Feature Branch. Features branches are where active development happens.  When an individual developer or set of developers working on a feature branch is satisfied the feature is complete and in a working state, they’ll merge their feature branch into Master.

Master. Master is trunk.  This is the work in QA or work that has passed QA.  It is synonymous with the code in the QA/consolidated dev org.

UAT-Master. UAT-Master is for, as the name suggests, UAT.  In an ideal world, merging this branch into Prod-Master (see below) would result in no angry calls.  Work here has passed internal development QA and may have passed end user testing.  It is synonymous with the code in the UAT org.
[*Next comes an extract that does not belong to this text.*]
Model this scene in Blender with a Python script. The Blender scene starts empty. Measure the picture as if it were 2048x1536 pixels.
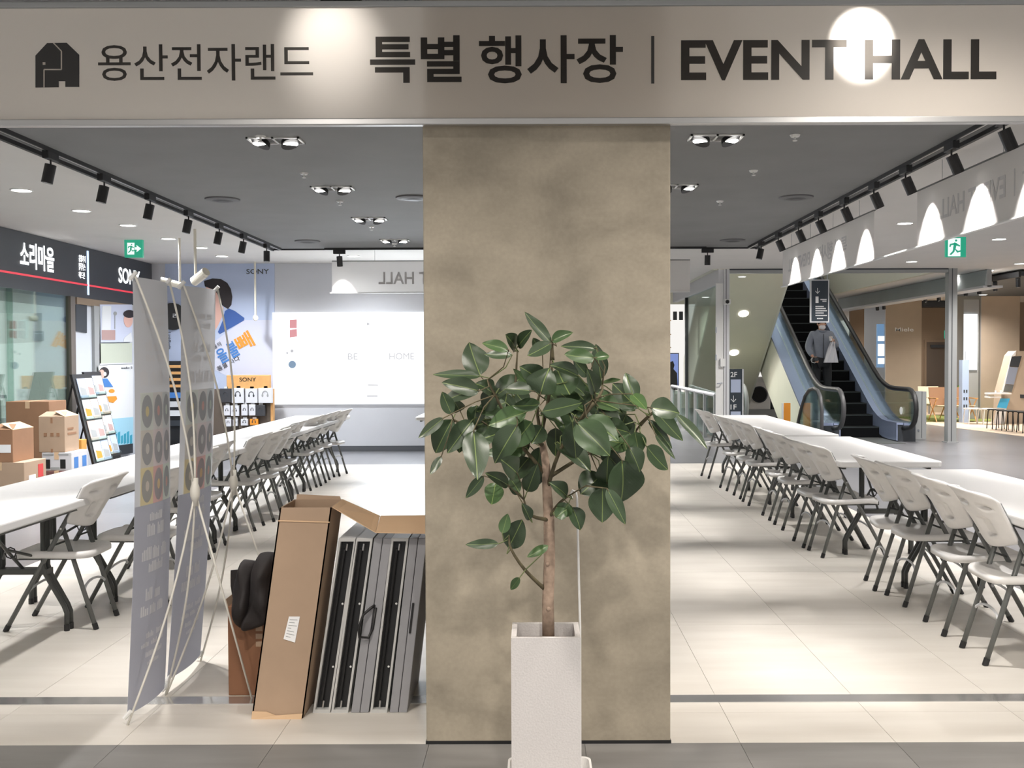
import bpy, bmesh, math, random
from mathutils import Vector, Matrix, noise
random.seed(7)
S = bpy.context.scene
COL = S.collection
R = math.radians
# ---------------------------------------------------------------- camera
F, CX, CY, H = 1990.0, 1074.0, 768.0, 1.5
PITCH = math.atan(50 / F)
ROLL = R(0.2)
cam_d = bpy.data.cameras.new('camera')
cam_d.sensor_width = 36
cam_d.lens = F / 2048 * 36
cam_d.shift_x = -50 / 2048
cam_d.clip_end = 200
cam = bpy.data.objects.new('camera', cam_d)
COL.objects.link(cam)
cam.matrix_world = Matrix.Translation((0, 0, H)) @ Matrix.Rotation(R(90) - PITCH, 4, 'X') @ Matrix.Rotation(-ROLL, 4, 'Z')
S.camera = cam
# ---------------------------------------------------------------- world, exposure
W = bpy.data.worlds.new('world'); S.world = W
W.use_nodes = True
W.node_tree.nodes['Background'].inputs[0].default_value = (1.0, 0.97, 0.93, 1)
W.node_tree.nodes['Background'].inputs[1].default_value = 0.95
S.view_settings.view_transform = 'Standard'
S.view_settings.look = 'None'
S.view_settings.exposure = 0.0
S.view_settings.gamma = 1
S.view_settings.use_curve_mapping = False
S.cycles.max_bounces = 8
S.cycles.diffuse_bounces = 4
S.cycles.transparent_max_bounces = 12
S.cycles.sample_clamp_indirect = 6
# light powers (W), tuned against the photograph
P_HALL, P_TRACK, P_DOWN, P_FRONT = 275.0, 90.0, 440.0, 250.0
WARM, NEUT, COOL = (1.0, 0.93, 0.85), (1.0, 0.965, 0.93), (0.86, 0.93, 1.0)

# ---------------------------------------------------------------- pixel -> place (measuring helpers)
CR, SR = math.cos(ROLL), math.sin(ROLL)
def ray(px, py):
    u, v = (px - CX) / F, (CY - py) / F
    u, v = u * CR + v * SR, -u * SR + v * CR
    cp, sp = math.cos(PITCH), math.sin(PITCH)
    return Vector((u, cp + v * sp, -sp + v * cp))
def P(px, py, Y):
    d = ray(px, py); return Vector((0, 0, H)) + d * (Y / d.y)
def G(px, py, z=0.0):
    d = ray(px, py); return Vector((0, 0, H)) + d * ((z - H) / d.z)
def PX(px, py, X):
    d = ray(px, py); return Vector((0, 0, H)) + d * (X / d.x)

# ---------------------------------------------------------------- materials
MATS = {}
def srgb(r, g, b):
    f = lambda c: c / 12.92 if c <= 0.04045 else ((c + 0.055) / 1.055) ** 2.4
    return (f(r / 255), f(g / 255), f(b / 255), 1)
def mat(name, col, rough=0.6, metal=0.0, emit=None, es=0.0, spec=0.5, var=0.0, scale=8.0, bump=0.0, aniso=None):
    """plain principled material, with optional soft noise in colour and relief"""
    if name in MATS: return MATS[name]
    m = bpy.data.materials.new(name); m.use_nodes = True
    nt = m.node_tree; b = nt.nodes['Principled BSDF']
    b.inputs['Base Color'].default_value = col
    b.inputs['Roughness'].default_value = rough
    b.inputs['Metallic'].default_value = metal
    b.inputs['Specular IOR Level'].default_value = spec
    if emit:
        b.inputs['Emission Color'].default_value = emit
        b.inputs['Emission Strength'].default_value = es
    if var or bump:
        tc = nt.nodes.new('ShaderNodeTexCoord'); n = nt.nodes.new('ShaderNodeTexNoise')
        n.inputs['Scale'].default_value = scale; n.inputs['Detail'].default_value = 5
        nt.links.new(tc.outputs['Object'], n.inputs['Vector'])
        if var:
            rp = nt.nodes.new('ShaderNodeValToRGB')
            rp.color_ramp.elements[0].position, rp.color_ramp.elements[1].position = 0.3, 0.7
            rp.color_ramp.elements[0].color = tuple(c * (1 - var) for c in col[:3]) + (1,)
            rp.color_ramp.elements[1].color = tuple(min(1, c * (1 + var)) for c in col[:3]) + (1,)
            nt.links.new(n.outputs['Fac'], rp.inputs['Fac']); nt.links.new(rp.outputs['Color'], b.inputs['Base Color'])
        if bump:
            bp = nt.nodes.new('ShaderNodeBump'); bp.inputs['Strength'].default_value = bump; bp.inputs['Distance'].default_value = 0.01
            nt.links.new(n.outputs['Fac'], bp.inputs['Height']); nt.links.new(bp.outputs['Normal'], b.inputs['Normal'])
    MATS[name] = m; return m
def glow(name, col, s):
    return mat(name, (0.04, 0.04, 0.04, 1), 0.5, emit=col, es=s)
def nodes_of(m): return m.node_tree, m.node_tree.nodes['Principled BSDF']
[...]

Prod-Master. Prod-Master is, the source of truth for all production code.  Merging to this branch kicks off the deploy to production – and what was once an excruciating process is that much less agonizing.  Prod-master is only ever touched by merges from UAT-master, and thus each commit to Prod-Master represents a jenkins build as well as a capital-R “Release”.  

Of course, the complex reality of software development is that often a feature is production “ready” from a development standpoint, but some other part of the process is holding up the actual deployment of the feature to the production environment.  You might ask, “if a merge into a branch kicks off a build, how do I deploy only a subset of the functionality in that build”?  The answer is the package.xml file, which in our case, is generated dynamically by our jenkins plugin, configurable in the jenkins job itself.  This will necessarily violate the symmetry of repo and org – some features or feature versions may exist in your repo that have not been deployed to a given org, but it can definitely save time when you must absolutely deploy only a subset of features for internal development QA or UAT, or even to the production environment.  

The benefits of utilizing Continuous Integration as part of a Continuous Delivery strategy are numerous.  It reduces snap deployment time for hotfixes or feature requests, enforces compile-time checks for git repo health, ensuring the source of truth is under full, proper version control, and is a tremendous time saver overall.